For the past couple of years Danny had been cleaning apartments around Sydney and keeping his head down. Although anxious about being discovered and deported, he was flying underneath the radar quite successfully until one of his clients was murdered by another. Danny just happens to know both clients. They were having an affair and had taken a liking to him and often took him along on outings. The novel then becomes quite suspenseful with a “cat and mouse” scenario playing out. Frantic phone calls are frequently made between the killer and Danny. Danny is paralyzed, fearful that if he turns the killer in to the police then he will be deported. Then there is the fact that the killer while threatening to tell the authorities about Danny’s illegal status may in fact just be going to kill him.

The narrative takes the form of Danny’s day and chapters are broken into precise times of the day, but there is no order, apart from progression. Progression to the time Prakash, the killer, will be hopping on a plane to South Africa. This heightens the suspense and as the day goes on the phone calls become more regular and it almost feels as if you, along with Danny, are on a train track heading off a cliff, safety brakes disabled.

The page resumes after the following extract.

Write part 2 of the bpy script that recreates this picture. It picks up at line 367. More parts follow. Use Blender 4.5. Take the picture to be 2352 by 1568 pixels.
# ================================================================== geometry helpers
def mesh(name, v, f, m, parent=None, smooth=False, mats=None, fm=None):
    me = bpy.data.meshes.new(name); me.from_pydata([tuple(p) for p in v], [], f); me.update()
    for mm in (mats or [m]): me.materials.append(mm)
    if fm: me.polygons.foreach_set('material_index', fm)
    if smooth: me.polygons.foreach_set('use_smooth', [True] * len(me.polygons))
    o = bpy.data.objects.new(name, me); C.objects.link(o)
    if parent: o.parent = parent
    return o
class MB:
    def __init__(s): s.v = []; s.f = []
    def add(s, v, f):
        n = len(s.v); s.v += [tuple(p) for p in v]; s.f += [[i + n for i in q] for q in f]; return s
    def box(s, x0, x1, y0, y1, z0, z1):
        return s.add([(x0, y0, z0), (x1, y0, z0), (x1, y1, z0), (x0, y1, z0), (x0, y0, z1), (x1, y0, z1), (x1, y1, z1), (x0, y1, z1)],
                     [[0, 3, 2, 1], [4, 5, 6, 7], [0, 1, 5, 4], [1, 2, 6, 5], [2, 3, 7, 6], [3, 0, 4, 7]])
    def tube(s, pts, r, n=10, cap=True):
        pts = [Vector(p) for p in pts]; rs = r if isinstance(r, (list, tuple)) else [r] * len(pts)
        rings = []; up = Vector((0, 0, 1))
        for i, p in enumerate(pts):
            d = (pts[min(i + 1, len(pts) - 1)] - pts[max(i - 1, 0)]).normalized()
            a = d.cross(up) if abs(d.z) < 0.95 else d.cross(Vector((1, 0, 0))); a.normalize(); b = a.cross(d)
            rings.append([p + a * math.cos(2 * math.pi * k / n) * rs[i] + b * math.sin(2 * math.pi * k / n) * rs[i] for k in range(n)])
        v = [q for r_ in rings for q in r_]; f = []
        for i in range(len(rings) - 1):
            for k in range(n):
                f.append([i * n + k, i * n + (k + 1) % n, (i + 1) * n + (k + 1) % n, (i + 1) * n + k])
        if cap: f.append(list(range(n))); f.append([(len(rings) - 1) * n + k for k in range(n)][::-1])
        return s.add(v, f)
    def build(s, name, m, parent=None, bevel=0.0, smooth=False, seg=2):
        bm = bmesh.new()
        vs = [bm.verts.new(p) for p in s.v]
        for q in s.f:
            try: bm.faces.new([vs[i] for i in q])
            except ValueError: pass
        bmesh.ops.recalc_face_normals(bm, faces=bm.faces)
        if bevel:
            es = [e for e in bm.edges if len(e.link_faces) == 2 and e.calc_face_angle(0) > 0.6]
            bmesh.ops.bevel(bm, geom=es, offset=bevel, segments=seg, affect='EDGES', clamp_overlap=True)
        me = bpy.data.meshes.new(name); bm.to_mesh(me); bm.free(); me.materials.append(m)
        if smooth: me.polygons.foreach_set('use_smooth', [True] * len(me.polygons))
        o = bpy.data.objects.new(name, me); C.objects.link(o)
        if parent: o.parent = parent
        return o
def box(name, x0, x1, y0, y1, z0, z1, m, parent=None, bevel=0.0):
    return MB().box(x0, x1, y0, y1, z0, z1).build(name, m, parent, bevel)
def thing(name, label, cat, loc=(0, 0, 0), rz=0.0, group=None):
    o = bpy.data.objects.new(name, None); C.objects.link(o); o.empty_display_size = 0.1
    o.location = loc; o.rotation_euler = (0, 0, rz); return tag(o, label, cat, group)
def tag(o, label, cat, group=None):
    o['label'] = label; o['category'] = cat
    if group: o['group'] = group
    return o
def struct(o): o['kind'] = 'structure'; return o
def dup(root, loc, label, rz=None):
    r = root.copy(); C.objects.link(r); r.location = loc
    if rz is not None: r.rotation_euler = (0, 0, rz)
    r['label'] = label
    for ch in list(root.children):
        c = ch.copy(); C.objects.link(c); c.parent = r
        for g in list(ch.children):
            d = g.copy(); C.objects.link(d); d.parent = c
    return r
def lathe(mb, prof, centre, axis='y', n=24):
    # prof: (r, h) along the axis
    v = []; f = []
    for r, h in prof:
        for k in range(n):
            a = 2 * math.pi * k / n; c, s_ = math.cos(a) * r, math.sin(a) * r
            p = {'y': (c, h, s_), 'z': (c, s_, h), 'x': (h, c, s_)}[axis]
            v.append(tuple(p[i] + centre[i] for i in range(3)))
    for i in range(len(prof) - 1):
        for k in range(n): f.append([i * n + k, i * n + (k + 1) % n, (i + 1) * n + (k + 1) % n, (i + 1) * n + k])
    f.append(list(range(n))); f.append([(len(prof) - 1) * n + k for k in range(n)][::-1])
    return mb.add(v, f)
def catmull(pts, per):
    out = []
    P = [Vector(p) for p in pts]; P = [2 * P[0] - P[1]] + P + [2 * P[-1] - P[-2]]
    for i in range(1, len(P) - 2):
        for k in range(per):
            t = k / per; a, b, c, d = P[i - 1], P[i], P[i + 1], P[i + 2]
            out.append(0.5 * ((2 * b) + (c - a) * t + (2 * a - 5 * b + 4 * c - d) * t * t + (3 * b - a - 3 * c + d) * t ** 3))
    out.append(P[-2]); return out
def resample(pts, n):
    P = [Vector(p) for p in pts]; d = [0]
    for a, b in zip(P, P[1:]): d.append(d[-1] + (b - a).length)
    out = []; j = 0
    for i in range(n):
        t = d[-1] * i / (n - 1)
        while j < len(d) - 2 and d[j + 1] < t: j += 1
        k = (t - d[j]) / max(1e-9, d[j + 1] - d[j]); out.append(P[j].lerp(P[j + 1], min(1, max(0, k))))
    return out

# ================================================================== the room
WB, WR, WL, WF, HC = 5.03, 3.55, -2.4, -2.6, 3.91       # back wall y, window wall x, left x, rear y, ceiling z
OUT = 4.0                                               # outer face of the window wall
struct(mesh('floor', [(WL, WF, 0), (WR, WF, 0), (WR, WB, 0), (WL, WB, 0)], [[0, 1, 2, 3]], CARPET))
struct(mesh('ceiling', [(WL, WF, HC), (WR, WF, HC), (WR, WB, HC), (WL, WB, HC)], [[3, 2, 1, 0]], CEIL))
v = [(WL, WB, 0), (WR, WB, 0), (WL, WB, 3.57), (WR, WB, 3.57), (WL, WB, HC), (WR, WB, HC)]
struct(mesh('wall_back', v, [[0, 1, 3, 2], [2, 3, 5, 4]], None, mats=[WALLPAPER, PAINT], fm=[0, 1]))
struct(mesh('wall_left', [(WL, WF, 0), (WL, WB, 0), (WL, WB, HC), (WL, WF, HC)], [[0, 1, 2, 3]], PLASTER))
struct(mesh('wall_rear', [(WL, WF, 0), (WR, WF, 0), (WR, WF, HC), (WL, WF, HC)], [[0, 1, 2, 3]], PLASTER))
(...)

Prakash wants Danny to meet him, and clean his house, before he leaves the country.

Again, however, this novel is about much more. It is about illegal immigrants and refugees. The cold dark liminal world they are forced to live in. But it is also about legal refugees. They may be legal in the eyes of the law, have the right papers, but many must still feel outsiders, especially those who have fled their homelands simply to survive, a choice forced upon them, not a choice at all. So many treated as second class citizens.

As you read on you realize that Danny and Prakash are metaphorical representations of the two types of immigrants. Illegal and Legal.

The novel is also a study of morality and ethics. If you were in Danny’s shoes would you be able to make the morally correct choice and turn Prakash in, knowing that the result would be your deportation? Danny wants to make the call, he believes in the law and justice, he struggles with the decision throughout the whole book.

Will he make the call?

The format of the time intervals makes the novel an enjoyable and suspenseful read. And Adiga does a good job of providing a peek into the world of illegal immigrants in Sydney.

Aravind Adiga was born in 1974 in Madras (now called Chennai), and grew up in Mangalore in the south of India. He was educated at Columbia University in New York and Magdalen College, Oxford. His articles have appeared in publications such as The New Yorker, the Sunday Times, the Financial Times, and the Times of India. His debut novel, The White Tiger, won the Man Booker Prize for fiction in 2008. Its release was followed by a collection of short stories in the book titled Between the Assassinations. His second novel, Last Man in the Tower, was published in 2011. His third, Selection Day, was published in 2016.